The planning session started with understanding who was in the room. Many of the attendees had not previously attended a UR forum. When we were asked to describe our work by arranging ourselves in different parts of the room like a live scatter graph, the majority seemed to be boundary spanners, much like Thriving Earth Exchange. Following these introductory activities, the organizers asked attendees to address a series of questions via strategically placed flip charts. My group was asked about our impressions of the achievements in the field in the last 10 years, and the goals of the UR forum. Since many of us had not attended UR forums in the past, the best we could do was to surmise and comment based on our own experiences and work in the field. Since my background is in disaster risk reduction and early warning, I was able to draw from my previous experiences and my work at AGU. It was a great opportunity to reflect on how the disaster risk reduction and risk communications fields had evolved during my own evolution from practitioner to researcher to boundary spanner.
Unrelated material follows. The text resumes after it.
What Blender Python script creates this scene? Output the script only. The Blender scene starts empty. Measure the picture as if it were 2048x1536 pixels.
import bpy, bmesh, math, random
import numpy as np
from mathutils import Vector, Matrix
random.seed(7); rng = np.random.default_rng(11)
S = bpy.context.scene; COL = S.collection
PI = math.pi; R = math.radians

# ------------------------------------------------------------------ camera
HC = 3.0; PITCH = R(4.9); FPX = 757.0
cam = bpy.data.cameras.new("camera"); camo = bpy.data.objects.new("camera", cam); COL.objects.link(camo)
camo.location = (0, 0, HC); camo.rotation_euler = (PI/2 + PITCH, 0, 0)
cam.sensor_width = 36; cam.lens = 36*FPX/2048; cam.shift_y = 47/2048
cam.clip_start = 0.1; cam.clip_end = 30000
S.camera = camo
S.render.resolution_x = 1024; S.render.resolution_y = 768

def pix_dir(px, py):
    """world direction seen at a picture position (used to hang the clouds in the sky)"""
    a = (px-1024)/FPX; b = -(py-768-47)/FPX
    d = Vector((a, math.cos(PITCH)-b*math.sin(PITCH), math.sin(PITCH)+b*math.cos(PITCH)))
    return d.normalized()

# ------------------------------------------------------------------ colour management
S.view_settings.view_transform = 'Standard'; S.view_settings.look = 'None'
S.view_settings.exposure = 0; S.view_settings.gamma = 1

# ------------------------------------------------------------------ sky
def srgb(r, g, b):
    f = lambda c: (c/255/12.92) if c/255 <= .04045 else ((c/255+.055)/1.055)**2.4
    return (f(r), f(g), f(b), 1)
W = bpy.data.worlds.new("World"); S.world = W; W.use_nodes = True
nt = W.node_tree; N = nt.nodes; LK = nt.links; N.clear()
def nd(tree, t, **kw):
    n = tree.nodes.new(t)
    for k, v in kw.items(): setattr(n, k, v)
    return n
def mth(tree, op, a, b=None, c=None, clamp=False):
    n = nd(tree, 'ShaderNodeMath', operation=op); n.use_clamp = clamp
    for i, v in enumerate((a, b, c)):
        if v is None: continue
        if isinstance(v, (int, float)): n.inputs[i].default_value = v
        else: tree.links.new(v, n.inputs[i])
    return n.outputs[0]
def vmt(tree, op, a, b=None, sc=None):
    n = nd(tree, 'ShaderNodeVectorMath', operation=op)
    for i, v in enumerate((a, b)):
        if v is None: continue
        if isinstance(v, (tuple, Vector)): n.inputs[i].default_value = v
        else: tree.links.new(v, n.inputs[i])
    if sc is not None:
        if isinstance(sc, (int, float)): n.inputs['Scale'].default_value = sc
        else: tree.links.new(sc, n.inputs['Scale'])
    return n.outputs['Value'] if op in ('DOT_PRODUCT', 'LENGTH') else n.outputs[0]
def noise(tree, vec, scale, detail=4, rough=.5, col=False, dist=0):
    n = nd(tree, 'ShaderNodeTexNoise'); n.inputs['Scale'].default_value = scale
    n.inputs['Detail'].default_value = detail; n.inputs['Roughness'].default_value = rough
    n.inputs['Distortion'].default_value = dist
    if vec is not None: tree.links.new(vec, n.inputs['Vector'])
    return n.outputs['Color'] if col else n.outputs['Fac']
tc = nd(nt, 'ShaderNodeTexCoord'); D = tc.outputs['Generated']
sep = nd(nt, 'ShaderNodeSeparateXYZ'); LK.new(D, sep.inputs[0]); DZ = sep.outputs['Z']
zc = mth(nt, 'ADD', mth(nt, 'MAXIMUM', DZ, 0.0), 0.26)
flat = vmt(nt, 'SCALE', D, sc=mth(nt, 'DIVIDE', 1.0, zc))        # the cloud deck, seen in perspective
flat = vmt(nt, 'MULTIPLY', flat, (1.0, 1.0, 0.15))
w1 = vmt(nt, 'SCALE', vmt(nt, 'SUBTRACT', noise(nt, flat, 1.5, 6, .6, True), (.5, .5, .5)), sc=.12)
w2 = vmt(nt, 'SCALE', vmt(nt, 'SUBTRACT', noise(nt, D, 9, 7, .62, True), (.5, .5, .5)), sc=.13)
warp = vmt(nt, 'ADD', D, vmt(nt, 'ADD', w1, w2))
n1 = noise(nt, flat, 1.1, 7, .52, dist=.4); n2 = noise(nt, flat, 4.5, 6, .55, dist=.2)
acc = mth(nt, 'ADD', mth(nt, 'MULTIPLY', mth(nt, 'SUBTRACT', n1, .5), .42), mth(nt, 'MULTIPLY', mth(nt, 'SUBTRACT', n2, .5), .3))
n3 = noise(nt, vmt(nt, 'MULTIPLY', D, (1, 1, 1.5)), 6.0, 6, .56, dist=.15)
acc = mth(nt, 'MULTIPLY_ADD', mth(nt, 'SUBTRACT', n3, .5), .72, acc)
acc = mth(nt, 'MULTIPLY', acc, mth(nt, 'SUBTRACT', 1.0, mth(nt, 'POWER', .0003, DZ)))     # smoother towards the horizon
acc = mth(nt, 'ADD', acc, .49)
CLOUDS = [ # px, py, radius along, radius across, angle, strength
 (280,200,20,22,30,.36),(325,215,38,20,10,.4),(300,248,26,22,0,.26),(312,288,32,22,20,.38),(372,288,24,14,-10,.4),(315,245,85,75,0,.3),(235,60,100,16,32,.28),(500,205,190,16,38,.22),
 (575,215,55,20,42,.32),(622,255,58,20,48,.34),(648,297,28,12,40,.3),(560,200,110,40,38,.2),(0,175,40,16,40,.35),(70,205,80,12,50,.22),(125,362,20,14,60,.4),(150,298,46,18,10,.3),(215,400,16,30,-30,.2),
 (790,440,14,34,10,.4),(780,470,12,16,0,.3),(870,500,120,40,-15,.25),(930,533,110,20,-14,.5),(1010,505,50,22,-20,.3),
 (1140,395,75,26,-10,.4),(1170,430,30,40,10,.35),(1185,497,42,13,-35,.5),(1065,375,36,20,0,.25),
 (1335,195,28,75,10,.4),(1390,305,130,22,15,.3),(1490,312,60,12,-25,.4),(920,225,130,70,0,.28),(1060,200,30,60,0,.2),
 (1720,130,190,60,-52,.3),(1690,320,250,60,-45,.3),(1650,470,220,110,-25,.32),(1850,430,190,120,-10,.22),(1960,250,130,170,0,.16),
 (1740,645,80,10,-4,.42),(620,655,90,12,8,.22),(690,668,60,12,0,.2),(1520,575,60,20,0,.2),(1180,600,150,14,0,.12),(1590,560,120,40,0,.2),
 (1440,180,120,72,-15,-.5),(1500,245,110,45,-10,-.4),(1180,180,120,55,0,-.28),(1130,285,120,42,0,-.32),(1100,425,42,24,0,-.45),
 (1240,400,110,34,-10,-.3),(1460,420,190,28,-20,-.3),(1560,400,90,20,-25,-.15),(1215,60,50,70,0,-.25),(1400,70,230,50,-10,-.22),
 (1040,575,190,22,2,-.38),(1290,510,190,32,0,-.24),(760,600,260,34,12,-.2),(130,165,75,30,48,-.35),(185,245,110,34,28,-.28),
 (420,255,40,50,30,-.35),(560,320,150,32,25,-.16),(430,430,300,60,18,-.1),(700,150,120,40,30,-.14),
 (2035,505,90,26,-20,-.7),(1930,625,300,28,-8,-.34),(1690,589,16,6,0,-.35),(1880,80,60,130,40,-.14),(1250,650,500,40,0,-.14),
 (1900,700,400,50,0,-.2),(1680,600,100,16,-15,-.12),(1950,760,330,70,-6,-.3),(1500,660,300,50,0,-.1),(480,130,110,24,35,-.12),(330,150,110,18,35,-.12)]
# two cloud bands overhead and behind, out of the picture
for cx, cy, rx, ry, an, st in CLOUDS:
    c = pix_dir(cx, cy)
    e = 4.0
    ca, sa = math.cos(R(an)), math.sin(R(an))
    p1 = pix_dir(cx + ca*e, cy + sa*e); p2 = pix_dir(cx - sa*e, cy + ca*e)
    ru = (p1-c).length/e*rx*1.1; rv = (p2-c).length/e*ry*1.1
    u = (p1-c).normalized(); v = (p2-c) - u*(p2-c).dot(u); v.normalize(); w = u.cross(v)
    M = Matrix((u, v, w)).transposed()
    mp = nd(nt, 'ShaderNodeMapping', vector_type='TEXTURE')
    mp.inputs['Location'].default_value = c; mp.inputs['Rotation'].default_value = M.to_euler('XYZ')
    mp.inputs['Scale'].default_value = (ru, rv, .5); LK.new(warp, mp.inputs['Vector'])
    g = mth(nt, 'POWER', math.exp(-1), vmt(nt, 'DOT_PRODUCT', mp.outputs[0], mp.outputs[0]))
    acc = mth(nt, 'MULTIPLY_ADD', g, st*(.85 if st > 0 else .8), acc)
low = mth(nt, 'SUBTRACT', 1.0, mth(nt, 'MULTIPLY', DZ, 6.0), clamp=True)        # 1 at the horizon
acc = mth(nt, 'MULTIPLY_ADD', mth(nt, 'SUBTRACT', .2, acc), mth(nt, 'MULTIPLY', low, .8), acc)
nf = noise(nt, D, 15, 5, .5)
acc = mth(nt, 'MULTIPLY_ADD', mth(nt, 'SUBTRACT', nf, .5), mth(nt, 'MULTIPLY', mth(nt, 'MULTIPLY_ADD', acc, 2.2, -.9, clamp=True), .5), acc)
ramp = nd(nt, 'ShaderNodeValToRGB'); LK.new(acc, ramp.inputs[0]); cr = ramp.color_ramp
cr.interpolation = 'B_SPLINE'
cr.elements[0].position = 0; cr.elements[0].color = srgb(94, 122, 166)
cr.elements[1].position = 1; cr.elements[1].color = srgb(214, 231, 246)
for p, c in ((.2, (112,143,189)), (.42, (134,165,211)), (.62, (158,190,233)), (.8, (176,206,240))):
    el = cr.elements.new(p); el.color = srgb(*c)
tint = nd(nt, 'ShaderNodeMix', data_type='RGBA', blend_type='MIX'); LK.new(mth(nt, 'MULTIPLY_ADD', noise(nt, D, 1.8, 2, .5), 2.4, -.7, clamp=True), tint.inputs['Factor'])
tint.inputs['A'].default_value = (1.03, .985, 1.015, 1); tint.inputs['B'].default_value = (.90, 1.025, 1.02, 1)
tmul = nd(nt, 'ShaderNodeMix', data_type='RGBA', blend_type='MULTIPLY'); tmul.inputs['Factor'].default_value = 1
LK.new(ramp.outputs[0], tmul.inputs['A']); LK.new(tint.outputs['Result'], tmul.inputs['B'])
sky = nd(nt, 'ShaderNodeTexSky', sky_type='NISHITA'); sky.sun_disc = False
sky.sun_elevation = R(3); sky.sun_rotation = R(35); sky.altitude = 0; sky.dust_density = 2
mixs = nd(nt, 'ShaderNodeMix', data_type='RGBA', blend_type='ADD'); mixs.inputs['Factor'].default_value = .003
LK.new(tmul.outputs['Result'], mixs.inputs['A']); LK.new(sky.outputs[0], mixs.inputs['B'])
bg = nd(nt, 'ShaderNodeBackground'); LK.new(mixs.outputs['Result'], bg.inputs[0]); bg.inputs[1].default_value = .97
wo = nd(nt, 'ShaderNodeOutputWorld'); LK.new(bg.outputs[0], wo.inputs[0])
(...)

Looking around the room, I realized that those present represented organizations and institutions that were builders of risk communication tools and solutions. There were no users of that risk communication. Moreover, there was much discussion of what risk communication tools and solutions had achieved, technically, without a true understanding of what the user experience was on the ground. At one point, one of the organizers asked: Is the UR community ready to move beyond development of risk communications tools and solutions? I was struck by this question. Do we even need to encourage more innovation in risk communication? If innovation was necessary, wouldn’t researchers and practitioners already be motivated to continue innovating? Rather, shouldn’t we be asking communities what, if anything, is actually working? If there are gaps in what has already been developed, then we could encourage researchers and practitioners accordingly.

By the end of the session, we’d had an honest and forthright conversation about what the UR community had achieved, what its goals should be moving forward and how it might consider restructuring to serve the needs of both its community and the people it serves. While Thriving Earth Exchange is only starting to come onto the international scene, many of the lessons we’ve learned domestically can easily translate to international contexts. For example, simply the concept of community science—listening and understanding to communities (‘users’) that need good risk communication, among other needs. If we learn to listen and understand their priorities, we can better develop and hone solutions that address risk communication.

For the 2020 UR forum, Thriving Earth Exchange hopes to hold a project launch workshop comprised of all international community groups and/or train a cohort of interested international scientists on doing community science with the communities where they live, work and play. These types of partnerships will better enhance our own Earth and space science community and allow our sciences to flourish within the communities we cherish.